Sculpture of Steel Worker to Highlight Natrona Heritage Park
By Tom Yerace, VALLEY NEWS DISPATCH
Tuesday, September 7, 2010
Natrona’s history is forever linked to industry, and that is the focus of a new park being planned there.
“We’ve been working with Pittsburgh History and Landmarks Foundation, and one of the focuses of Natrona Comes Together is to preserve the history of Natrona,” said Bill Godfrey, president of the grassroots neighborhood improvement group, in discussing the proposed Natrona Heritage Park.
Natrona’s first major industry was salt mining by The Pennsylvania Salt Manufacturing Co. dating to 1850. In fact, Godfrey said the park site, which is about 100 feet by 100 feet, is the site of the old Penn Salt company store.
Although Penn Salt evolved into a chemical conglomerate, it eventually became overshadowed in Natrona by the steel industry and Allegheny Ludlum Steel Corp., now known as ATI-Allegheny Ludlum.
It is the steel industry that is the focus of the heritage park, according to Godfrey and Stephen Paulovich, the New Kensington native who is a renowned Louisville, Ky.-based sculptor.
Paulovich is known throughout the Alle-Kiski Valley for his sculptures at the coal miners memorial in Harmar and for the statue of New Kensington football legend Willie Thrower at Valley High School’s stadium.
According to Paulovich, the park’s dominant structure will be a sculpture of an 8-foot-high steel worker set on a base that will have the sculpture rise 18 feet above the park.
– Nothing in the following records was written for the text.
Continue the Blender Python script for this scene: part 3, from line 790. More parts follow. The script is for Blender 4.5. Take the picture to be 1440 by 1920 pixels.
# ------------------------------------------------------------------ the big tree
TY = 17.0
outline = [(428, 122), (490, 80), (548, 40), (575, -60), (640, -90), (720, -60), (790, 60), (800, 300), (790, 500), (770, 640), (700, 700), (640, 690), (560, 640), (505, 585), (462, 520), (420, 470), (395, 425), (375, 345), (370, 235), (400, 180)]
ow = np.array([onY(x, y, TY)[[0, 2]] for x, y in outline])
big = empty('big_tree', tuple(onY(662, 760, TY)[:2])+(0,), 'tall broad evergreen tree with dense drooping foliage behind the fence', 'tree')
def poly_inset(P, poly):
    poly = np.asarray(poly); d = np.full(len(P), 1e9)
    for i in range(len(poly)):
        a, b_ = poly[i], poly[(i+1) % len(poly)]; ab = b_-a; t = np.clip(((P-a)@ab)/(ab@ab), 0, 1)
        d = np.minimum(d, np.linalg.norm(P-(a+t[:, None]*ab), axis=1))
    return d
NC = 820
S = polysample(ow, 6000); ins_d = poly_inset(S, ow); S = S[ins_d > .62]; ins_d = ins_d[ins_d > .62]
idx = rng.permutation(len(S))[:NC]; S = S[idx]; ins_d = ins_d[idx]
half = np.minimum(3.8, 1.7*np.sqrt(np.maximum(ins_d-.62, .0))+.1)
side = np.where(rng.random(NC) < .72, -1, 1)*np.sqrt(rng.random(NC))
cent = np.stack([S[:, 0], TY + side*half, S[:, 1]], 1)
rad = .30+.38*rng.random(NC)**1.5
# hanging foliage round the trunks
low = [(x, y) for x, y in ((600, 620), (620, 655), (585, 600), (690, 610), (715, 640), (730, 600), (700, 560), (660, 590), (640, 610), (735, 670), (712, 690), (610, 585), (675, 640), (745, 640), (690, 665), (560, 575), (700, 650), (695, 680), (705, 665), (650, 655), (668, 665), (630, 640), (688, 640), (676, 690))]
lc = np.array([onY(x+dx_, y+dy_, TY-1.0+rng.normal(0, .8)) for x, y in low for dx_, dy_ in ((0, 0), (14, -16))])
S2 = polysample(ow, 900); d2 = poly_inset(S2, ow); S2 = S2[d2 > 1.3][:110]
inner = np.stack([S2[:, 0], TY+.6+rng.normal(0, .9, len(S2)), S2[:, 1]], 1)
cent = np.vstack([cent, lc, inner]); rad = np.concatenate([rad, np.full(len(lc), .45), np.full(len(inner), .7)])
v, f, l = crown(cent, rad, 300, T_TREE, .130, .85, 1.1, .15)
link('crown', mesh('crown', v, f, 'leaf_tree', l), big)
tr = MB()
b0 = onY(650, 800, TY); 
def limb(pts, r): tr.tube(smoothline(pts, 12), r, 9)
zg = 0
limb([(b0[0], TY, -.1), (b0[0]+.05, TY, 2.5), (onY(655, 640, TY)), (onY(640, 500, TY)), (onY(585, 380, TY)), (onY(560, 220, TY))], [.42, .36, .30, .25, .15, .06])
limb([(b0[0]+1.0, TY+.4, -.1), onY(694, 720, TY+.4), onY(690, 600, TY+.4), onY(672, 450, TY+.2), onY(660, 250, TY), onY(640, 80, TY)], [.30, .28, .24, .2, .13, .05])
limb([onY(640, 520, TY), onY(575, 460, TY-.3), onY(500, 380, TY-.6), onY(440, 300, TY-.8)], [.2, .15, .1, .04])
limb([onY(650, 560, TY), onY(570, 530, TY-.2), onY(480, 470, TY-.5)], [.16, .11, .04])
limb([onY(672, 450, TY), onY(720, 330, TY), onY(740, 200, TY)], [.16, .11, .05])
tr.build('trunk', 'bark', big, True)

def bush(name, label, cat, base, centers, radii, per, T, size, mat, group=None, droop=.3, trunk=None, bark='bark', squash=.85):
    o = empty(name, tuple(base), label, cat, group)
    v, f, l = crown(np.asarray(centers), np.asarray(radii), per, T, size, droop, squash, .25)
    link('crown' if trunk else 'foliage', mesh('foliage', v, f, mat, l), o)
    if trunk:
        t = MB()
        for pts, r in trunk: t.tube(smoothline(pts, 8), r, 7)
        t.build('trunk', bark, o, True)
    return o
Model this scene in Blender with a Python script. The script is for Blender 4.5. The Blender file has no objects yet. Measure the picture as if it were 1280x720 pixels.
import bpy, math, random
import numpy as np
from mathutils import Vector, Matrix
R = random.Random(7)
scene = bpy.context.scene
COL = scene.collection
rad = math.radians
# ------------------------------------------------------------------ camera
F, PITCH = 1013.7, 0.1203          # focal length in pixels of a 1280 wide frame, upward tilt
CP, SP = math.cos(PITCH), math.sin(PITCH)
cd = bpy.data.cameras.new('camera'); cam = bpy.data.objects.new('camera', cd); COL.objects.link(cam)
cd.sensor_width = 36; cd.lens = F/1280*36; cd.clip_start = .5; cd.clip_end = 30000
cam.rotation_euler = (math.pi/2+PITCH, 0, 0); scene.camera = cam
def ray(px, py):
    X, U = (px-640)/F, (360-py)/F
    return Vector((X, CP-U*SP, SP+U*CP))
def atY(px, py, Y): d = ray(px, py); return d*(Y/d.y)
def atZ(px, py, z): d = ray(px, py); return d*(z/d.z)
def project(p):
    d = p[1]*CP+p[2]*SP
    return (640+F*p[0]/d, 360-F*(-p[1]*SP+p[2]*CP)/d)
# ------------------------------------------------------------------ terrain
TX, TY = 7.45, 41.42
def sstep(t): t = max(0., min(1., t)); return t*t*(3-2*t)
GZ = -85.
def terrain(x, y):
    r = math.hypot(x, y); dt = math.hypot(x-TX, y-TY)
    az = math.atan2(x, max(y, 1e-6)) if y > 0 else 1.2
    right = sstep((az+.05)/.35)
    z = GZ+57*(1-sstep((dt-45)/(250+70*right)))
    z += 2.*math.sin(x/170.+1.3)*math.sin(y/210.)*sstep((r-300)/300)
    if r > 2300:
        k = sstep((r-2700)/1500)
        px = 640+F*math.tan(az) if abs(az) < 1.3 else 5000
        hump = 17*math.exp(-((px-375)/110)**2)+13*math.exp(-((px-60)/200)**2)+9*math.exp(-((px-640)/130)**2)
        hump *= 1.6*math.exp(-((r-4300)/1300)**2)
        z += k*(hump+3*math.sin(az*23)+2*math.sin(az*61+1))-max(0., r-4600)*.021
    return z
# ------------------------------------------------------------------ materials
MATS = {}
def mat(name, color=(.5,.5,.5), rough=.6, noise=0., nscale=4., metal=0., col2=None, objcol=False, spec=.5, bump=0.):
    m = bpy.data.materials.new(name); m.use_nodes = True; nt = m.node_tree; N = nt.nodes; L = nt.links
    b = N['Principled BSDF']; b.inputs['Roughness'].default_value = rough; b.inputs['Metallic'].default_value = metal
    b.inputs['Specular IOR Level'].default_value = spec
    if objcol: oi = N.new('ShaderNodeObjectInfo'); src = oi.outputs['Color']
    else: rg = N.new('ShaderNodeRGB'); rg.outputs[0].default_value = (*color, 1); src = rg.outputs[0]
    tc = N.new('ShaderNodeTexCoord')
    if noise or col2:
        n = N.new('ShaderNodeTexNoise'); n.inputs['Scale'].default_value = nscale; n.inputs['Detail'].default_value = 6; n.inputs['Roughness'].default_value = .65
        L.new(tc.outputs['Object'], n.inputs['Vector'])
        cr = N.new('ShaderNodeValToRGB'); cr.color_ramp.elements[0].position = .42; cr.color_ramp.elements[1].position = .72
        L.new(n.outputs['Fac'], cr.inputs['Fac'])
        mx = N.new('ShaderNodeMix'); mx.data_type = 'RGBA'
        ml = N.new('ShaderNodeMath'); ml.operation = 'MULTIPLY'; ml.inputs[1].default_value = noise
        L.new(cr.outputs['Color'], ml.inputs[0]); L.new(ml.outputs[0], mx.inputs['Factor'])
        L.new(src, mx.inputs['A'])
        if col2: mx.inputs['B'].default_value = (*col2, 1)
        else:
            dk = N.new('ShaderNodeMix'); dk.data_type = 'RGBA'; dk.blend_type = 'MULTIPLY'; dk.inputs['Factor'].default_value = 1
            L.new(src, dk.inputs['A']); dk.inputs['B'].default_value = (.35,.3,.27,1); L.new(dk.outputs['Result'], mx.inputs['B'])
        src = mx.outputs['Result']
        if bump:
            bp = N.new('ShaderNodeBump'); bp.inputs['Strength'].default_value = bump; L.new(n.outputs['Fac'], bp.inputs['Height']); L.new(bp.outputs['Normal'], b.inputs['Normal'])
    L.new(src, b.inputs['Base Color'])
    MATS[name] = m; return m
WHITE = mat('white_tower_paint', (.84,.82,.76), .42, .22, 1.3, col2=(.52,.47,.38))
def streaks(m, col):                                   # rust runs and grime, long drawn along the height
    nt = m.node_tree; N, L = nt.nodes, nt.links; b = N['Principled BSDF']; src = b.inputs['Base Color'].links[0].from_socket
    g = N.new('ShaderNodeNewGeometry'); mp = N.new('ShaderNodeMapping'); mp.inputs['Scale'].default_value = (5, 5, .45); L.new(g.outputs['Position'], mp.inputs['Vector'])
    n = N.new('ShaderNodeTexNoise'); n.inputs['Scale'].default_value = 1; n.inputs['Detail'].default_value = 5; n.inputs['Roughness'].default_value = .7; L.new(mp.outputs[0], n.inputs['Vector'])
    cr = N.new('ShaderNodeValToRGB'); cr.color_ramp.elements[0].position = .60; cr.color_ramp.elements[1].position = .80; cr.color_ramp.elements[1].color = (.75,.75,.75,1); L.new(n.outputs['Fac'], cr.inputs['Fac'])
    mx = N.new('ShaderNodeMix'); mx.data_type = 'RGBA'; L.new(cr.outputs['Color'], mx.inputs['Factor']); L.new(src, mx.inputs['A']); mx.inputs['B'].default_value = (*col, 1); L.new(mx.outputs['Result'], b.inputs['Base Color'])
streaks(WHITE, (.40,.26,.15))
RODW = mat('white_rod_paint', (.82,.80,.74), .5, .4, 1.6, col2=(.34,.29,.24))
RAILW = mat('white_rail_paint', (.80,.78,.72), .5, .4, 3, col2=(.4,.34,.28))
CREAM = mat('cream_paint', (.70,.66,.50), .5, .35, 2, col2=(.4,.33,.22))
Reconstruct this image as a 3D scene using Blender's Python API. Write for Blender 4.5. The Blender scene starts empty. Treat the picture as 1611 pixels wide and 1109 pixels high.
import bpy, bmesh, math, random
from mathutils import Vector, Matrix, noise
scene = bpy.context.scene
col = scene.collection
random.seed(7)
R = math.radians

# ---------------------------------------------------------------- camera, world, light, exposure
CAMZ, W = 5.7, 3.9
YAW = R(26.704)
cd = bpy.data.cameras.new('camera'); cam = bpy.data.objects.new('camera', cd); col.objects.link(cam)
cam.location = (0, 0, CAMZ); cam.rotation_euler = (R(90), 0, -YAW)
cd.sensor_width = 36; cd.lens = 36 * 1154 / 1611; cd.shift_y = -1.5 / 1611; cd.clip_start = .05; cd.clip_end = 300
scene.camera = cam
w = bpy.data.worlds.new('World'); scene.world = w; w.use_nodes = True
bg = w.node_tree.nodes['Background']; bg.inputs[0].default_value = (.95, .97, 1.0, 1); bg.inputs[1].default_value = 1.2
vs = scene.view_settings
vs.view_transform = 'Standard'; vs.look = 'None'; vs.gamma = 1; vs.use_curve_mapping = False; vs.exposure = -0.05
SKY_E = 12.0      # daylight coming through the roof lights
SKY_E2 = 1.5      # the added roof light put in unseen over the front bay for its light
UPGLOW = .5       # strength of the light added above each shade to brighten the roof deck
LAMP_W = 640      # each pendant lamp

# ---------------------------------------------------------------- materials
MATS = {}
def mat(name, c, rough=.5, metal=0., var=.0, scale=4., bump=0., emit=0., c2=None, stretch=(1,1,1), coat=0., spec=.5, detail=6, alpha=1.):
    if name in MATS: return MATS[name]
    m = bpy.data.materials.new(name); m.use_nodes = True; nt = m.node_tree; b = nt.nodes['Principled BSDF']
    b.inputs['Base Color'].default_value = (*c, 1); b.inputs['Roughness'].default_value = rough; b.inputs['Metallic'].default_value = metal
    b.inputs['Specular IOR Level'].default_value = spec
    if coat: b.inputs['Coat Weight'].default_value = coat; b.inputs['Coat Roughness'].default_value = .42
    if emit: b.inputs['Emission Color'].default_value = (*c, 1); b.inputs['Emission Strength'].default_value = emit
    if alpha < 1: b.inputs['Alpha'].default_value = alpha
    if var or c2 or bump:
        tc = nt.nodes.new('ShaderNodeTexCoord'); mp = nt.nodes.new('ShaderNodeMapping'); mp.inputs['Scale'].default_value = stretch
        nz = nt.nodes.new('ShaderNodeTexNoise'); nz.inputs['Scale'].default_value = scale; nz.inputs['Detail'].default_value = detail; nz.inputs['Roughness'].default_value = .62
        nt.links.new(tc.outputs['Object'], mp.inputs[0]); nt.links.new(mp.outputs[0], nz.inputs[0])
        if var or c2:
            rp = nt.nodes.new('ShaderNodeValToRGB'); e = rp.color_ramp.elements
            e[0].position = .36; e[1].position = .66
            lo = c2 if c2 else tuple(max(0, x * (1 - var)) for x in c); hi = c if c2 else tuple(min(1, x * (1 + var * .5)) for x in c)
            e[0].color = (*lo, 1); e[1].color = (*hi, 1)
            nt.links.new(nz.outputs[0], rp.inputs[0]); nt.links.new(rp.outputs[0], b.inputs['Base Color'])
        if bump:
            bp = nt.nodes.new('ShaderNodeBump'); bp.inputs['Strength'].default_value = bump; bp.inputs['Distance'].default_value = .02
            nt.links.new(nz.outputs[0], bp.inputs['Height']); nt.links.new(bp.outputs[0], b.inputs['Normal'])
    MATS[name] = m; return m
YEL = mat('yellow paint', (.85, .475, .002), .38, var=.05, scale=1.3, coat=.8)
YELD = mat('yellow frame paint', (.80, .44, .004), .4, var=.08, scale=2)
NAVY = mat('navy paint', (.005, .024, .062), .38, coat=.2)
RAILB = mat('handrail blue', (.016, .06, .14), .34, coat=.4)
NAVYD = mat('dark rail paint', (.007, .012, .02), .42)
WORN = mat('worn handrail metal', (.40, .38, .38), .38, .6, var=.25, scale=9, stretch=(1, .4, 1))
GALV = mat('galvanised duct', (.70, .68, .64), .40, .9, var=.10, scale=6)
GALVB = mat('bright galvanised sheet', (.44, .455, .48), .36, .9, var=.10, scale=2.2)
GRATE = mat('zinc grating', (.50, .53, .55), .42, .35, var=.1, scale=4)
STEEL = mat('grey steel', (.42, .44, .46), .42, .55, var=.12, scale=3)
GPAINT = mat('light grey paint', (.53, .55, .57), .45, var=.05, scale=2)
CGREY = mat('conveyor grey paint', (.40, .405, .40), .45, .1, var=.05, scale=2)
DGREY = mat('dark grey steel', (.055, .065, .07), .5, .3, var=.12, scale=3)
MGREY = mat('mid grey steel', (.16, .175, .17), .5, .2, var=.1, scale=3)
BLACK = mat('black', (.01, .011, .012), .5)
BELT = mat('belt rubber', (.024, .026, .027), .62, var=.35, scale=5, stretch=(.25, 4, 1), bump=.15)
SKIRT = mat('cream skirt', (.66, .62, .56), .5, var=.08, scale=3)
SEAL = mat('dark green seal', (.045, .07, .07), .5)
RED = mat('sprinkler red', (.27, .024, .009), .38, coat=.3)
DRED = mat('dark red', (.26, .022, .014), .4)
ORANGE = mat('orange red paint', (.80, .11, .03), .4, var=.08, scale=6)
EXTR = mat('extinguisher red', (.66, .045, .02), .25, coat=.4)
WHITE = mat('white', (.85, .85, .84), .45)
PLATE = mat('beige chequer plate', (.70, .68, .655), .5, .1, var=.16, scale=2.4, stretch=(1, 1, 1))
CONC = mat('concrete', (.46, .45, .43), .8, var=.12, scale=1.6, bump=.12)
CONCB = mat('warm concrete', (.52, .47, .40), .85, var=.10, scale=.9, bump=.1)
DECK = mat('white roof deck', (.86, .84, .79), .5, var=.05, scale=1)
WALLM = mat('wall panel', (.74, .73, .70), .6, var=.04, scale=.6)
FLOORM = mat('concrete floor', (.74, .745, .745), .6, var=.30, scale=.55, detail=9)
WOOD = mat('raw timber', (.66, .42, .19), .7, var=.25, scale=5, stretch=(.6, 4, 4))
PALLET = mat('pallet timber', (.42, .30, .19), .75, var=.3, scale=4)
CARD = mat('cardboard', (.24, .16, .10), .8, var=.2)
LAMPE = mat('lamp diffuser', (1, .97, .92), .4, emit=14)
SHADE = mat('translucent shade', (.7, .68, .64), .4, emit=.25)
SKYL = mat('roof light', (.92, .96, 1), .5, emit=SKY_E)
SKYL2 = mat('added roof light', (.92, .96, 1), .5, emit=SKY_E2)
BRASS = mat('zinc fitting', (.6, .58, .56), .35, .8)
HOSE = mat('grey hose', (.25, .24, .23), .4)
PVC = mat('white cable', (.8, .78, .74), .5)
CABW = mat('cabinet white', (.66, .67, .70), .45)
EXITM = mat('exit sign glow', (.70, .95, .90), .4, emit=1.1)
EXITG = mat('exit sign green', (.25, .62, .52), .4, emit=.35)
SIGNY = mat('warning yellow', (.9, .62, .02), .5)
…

In addition, there will be smaller sculptures of buildings in Natrona, some of which still exist, he said.
Paulovich said he will donate his services, including any foundry work.
“I was trying to get something more public art-oriented,” Paulovich said. “Things that are more historical that kids can walk around and look at.
“We want to incorporate some of the buildings … some of them might (still) be there, some might not,” he added. “Those buildings were so important. And if it wasn’t for steel, they wouldn’t be there.”
Among the buildings Paulovich included in his initial drawings were the Pond Street School, St. Ladislaus Church and the Windsor Hotel.
“People in New Kensington might get mad at me, but I think Natrona is the gem, architecturally, of that area,” he said.
Paulovich and Godfrey said they plan to put the project in motion within the next week or two.
They and Natrona Comes Together are developing the project with Frank McCurdy of Harrison, who taught architecture at the University of California, Berkeley, before retiring. He also is a member of the Natrona Comes Together board, Godfrey said.
“We have absolutely no money for it yet, but we have strong passion for finding funds,” Godfrey said.
“We’re going to approach Allegheny Ludlum and the unions and get some other private financing,” he said. He said that they don’t have a firm cost estimate yet. “We’ll give a presentation to anybody that will be very clear and will leave nothing to the imagination. It will be like ‘This is what you get for your dollar.’ It will be like selling any other product.
“I think it is only fair that Allegheny Ludlum celebrates the history of the steel workers who actually built the company with their sweat and toil,” Godfrey said. “We have not approached them, but we are very excited about trying to get them to donate.
“It could be a model for how a steel mill improves the quality of life for a community.”
To underscore the community’s ties to steelmaking even further, Paulovich wants to cast the sculptures in stainless steel, Allegheny Ludlum’s core product for decades.
“I was going to do it in bronze, but it just doesn’t make sense. Bronze? In a steel town?” Paulovich said. “If the guys are making stainless down there, why can’t we use stainless/”
Also, Paulovich wants those “guys” to be involved with the project.
“We want to get some of the welders from Allegheny Ludlum to come down and help us put this together for us,” he said. “I don’t sweat like they do in 4,000 degrees; they need this. It’s just amazing what they do. They have to do it, it’s going to be their sculpture.”
“For them to drive by with their kids and hear them say, ‘Hey, Dad did that,’ that would be great,” Paulovich said.